Both worked well and brought new topics to his club's attention, he said.

So after successfully booking speakers through the site, Rabb said he signed on to do speeches himself about the health benefits of the product he sells, hydrogen-rich alkaline water. Rabb said speeches he's given in Elk Grove, Oak Brook and Chicago are educational, without a sales pitch.

"I'm trying to educate people on my business and generate business, but I don't sell during these meetings," he said.

The same holds true for Free Speakers member Susan Neustrom of Woodridge, an author and motivational speaker who gives two talks: one about eliminating the fear of "leaving your comfort zone," which emphasizes topics Neustrom also touches on in her 2015 book "The Comfort Zone Illusion: Leaving Your Comfort Zone is Not So Hard After All," and another about how to awaken the unmotivated.

"It's of particular interest for people working with students, understanding that we cannot motivate anyone but we can create an environ for self-motivation," she said.

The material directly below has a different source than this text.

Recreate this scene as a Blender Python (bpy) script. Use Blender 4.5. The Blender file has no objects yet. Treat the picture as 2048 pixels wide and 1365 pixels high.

She recently shared her motivational messages with staff members at Hinsdale South High School and with a group she'd never heard of: the Illinois Association of Public Procurement Officials, which includes purchasing officers for governmental agencies.

"It is a much easier way to really showcase your expertise in what you do by being part of Free Speakers versus trying to push your way through without that," Neustrom said. "It's an opportunity to meet with a vast variety of people."

Speakers pay a small fee to post their information, and the membership fee covers the costs Ginny Richardson Public Relations incurs to host the site. Groups using the site to contact speakers pay nothing.

"This is 100 percent community service for us," Richardson said. "It has not ever made money. That's not its intent."

Richardson said the service's increasing popularity proves free can be real.

"There is a whole lot of good free stuff in the world," he said.